GULLANE, Scotland (Reuters) - British Open organizers are not expecting the rock-hard greens at sun-drenched Muirfield to be as fiery in the second round as they were over the opening 18 holes.

Several players complained the putting surfaces were too speedy on Thursday and, coupled with the difficult pin positions set up by the Royal & Ancient (R&A), it made it almost impossible to get the ball close to the hole.

"Last night the greens were hand watered.

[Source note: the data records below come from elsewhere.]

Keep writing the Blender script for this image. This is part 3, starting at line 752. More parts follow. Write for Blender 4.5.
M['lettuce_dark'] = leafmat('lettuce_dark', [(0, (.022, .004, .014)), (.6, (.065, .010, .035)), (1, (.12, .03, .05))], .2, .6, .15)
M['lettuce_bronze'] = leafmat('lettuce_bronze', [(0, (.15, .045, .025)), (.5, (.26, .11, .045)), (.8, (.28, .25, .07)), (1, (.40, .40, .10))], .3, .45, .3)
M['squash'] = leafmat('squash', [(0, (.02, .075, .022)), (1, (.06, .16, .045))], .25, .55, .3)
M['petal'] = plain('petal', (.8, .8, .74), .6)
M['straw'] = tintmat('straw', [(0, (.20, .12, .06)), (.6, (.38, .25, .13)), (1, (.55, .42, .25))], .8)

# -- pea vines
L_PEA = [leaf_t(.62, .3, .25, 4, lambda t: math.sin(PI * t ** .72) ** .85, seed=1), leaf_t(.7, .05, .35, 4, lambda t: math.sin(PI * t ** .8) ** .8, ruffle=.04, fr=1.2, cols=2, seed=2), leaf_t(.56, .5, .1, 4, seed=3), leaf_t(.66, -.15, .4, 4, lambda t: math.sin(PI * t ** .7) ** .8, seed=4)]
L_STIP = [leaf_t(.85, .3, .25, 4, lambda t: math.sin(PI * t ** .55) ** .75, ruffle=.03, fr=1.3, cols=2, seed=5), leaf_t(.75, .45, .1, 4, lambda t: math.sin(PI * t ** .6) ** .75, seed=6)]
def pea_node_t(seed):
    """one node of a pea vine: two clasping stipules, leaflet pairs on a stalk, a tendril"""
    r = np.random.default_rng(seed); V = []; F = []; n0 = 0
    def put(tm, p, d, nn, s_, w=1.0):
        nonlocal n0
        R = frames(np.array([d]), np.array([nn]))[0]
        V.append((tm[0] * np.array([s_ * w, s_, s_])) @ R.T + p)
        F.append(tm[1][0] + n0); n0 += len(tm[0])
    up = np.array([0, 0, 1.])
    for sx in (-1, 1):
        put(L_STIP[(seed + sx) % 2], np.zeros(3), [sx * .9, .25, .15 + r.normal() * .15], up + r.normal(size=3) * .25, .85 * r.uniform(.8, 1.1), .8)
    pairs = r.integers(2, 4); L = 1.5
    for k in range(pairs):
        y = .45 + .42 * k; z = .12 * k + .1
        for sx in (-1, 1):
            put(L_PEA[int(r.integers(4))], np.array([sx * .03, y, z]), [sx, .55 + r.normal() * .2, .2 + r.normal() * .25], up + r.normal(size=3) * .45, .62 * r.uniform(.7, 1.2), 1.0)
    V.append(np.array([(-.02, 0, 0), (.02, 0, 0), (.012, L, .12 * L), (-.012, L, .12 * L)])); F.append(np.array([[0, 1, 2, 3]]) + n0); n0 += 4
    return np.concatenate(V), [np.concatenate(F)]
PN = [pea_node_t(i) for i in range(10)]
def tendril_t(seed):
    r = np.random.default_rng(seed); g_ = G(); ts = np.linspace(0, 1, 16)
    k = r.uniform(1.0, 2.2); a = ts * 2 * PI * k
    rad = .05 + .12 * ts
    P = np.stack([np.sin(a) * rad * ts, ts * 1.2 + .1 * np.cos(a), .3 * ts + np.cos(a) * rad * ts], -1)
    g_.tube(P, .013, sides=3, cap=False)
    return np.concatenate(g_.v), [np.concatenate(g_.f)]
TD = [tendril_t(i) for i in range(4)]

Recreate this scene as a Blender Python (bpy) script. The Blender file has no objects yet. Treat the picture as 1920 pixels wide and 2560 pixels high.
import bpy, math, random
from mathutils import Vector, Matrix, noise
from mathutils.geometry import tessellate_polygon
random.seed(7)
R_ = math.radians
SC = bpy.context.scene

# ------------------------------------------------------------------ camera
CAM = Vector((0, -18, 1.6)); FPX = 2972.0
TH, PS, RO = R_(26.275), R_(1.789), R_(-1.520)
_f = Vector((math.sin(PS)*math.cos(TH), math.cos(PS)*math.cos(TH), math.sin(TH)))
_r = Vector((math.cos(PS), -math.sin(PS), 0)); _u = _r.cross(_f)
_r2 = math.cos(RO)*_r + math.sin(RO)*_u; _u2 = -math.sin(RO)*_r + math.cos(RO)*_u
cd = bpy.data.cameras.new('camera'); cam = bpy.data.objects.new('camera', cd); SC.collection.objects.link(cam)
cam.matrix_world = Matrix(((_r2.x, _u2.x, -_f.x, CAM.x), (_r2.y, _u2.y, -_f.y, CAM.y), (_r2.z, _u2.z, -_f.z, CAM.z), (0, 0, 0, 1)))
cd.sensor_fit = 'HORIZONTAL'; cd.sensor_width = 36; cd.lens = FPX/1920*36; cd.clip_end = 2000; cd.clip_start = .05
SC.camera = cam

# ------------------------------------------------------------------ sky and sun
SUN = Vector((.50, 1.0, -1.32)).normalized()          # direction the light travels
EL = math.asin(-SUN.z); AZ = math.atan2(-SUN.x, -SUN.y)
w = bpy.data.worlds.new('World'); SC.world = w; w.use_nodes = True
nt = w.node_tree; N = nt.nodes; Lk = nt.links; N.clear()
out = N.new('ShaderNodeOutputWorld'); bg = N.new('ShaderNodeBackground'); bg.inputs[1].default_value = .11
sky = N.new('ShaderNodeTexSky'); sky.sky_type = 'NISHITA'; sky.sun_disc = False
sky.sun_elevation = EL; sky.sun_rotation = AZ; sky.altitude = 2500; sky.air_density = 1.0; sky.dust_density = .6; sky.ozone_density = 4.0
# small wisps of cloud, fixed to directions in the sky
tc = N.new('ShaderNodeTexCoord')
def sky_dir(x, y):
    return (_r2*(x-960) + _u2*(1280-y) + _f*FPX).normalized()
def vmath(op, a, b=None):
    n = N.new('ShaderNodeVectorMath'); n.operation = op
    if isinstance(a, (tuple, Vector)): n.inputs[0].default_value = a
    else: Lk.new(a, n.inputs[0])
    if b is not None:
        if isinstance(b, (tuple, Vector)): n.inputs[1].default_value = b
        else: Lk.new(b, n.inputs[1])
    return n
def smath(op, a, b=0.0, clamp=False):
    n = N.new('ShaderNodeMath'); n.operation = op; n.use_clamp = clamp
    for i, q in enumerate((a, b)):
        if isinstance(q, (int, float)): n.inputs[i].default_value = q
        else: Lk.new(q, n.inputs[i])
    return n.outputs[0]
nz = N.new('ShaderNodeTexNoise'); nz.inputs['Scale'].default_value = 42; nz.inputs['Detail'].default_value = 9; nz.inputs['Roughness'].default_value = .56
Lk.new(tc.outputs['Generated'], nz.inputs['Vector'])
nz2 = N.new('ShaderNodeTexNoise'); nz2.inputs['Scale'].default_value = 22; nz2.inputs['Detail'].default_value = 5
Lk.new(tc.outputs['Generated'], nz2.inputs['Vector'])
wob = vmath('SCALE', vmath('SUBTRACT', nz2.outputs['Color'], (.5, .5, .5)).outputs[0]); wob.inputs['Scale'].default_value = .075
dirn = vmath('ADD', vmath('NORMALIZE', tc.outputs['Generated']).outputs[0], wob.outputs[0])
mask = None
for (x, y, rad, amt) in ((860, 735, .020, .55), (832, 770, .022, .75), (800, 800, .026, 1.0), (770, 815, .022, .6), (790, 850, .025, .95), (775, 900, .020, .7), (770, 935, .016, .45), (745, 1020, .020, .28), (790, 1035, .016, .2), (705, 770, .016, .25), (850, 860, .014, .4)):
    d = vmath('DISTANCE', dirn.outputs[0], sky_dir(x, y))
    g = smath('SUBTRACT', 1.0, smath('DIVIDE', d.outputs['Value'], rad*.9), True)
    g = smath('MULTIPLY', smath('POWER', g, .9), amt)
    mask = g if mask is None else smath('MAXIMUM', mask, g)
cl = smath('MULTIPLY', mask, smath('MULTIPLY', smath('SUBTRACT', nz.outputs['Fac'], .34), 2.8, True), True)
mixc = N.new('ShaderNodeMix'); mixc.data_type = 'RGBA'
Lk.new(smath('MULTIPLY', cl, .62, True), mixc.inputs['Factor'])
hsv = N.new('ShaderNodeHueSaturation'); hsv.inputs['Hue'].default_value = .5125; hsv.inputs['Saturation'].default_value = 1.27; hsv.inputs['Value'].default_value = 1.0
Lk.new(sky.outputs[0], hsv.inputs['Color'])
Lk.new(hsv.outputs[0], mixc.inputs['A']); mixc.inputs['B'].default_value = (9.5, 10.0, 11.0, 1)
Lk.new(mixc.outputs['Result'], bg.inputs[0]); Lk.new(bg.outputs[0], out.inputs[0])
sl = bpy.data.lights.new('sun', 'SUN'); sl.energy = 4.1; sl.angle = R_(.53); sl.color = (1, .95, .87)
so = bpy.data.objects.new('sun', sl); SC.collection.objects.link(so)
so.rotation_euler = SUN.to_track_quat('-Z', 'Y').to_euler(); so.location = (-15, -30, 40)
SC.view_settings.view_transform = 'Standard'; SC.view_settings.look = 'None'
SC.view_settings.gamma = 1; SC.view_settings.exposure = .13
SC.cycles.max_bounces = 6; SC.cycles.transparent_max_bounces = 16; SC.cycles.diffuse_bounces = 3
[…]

The sprinkler system was not used," the R&A said in a statement during Friday's second round.

"The greens are expected to pick up pace during the day again but the dramatic increases of yesterday are not anticipated."

U.S. Masters champion Adam Scott, Ian Poulter of Britain and American Bubba Watson were among the players to raise concerns on Thursday.

"It is far from unplayable but we do hear player comment and we're not so insular as to ignore it," R&A chief executive Peter Dawson said.

Poulter was unhappy after his one-over 72, saying it was disappointing when good shots were not being rewarded properly.

"Unfortunately the guys this afternoon will struggle with a few pin positions," he said on his Twitter account. "8th hole is a joke, 18th needs a windmill & clown face."

Watson, who shot a 70, said it was the most difficult start to a British Open he could remember.

"This is the toughest I've ever seen on the first day," he told reporters. "The pin locations, the burned out greens, the firmness of the greens and the firmness of the fairways."

Dawson said the extremely hot weather had made the course more difficult but he was happy with the set-up.

"We've got the conditions here that we really like to have - hard, fast and running," he said. "We set up the course to test the players' course management strategy."

Scott, who carded a 71, described some of the flag positions on Thursday as "really borderline".

"It's so dry and it's pretty spooky out there," said the Australian.